Читать «Новая имперская история Северной Евразии. Часть II» онлайн - страница 483

Марина Могильнер

Для устойчивой широкой политической мобилизации требуются организационные формы (например, реальный парламент) или, хотя бы, разделяемый большинством конкретный план действий. Без этого каждый остается сам за себя и «меньшинством» по отношению к самой маргинальной, но сплоченной, группировке. 25 октября 1917 г. лидеры большевистского переворота в Петрограде смогли опереться на несколько десятков тысяч солдат петроградского гарнизона, опасавшихся отправки на германский фронт — а Временное правительство, формально располагавшее всеми вооруженными силами республики, не смогло противопоставить путчистам и нескольких тысяч мотивированных защитников. Объявление программы диктатуры пролетариата помогло большевикам подчинить себе потенциал нескольких разрозненных, но активных очагов самоорганизации: солдат, не желающих воевать на фронте; бедняков, надеющихся на улучшение своего положения; национальных активистов, отчаявшихся реализовать свои планы. Им был обещан план бескомпромиссной реализации их устремлений, неуязвимый для критики в своей утопичности (одновременно беспрецедентный и неконкретный). В то же время, противники большевиков, претендуя на объединение «большинства», не могли предложить никакого «общего знаменателя» окончательно распавшемуся российскому обществу — расколотому на частные проекты локальной солидарности, все более пассивному в своей массе, лишенному мотивации и ясного видения цели. После распада политической нации общеимперской «общественности» на враждующие движения было уже невозможно рассчитывать на спонтанную самоорганизацию в сложные социальные формы на основе политического компромисса в масштабах всей страны.

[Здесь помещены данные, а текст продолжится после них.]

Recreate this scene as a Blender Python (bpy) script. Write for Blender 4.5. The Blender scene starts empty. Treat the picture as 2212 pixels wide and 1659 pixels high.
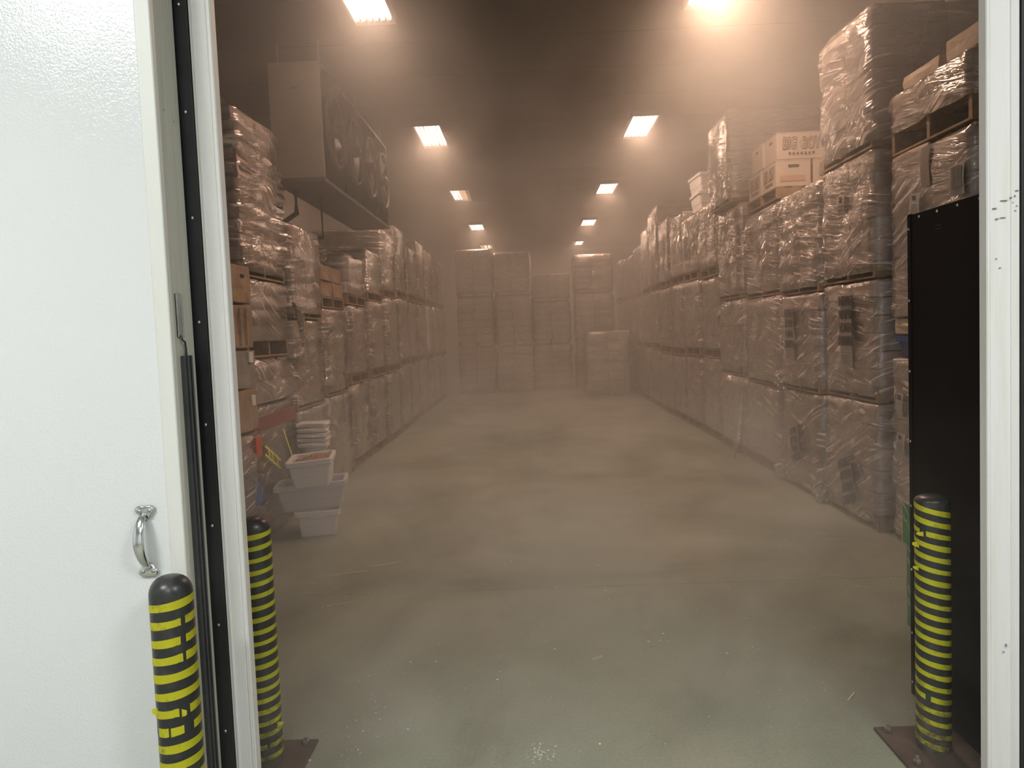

Еще опаснее провала «общего дела» были последствия утраты «общего языка». Стремительная сегрегация общества на полуизолированные группы, со своей системой ценностей и целями каждая, привела к тому, что прямое физическое насилие оказалось единственным оставшимся универсальным, понятным каждому «языком» аргументации и взаимодействия. То, что воспринималось как эксцесс в начале 1917 г., стало рутиной к концу года. Все возникающие спонтанно после 1917 г. новые очаги власти прибегали к насилию как главному аргументу в свою поддержку. Сама легитимность властей всех уровней основывалась на способности доказать большую силу и готовность к насилию, чем у оппонентов. Поэтому политика террора стала непременным залогом успеха в самоорганизации новых рудиментных политических форм, и наиболее эффективно ее применили большевики, открыто объявив 5 сентября 1918 г. составной частью своей программы «Красный террор». Целью публичных казней — хотя бы с публикацией имен жертв в газетах, если не удавалось провести убийства на главной площади — было не уничтожение врагов, а демонстрация самой готовности к массовому насилию. В идеале, жертвами террора вообще должны оказываться случайные люди, наказываемые за деяния, заведомо ими не совершенные: смысл террора в демонстрации неограниченной способности к насилию, а немотивированное насилие эффектнее всего доказывает такую способность.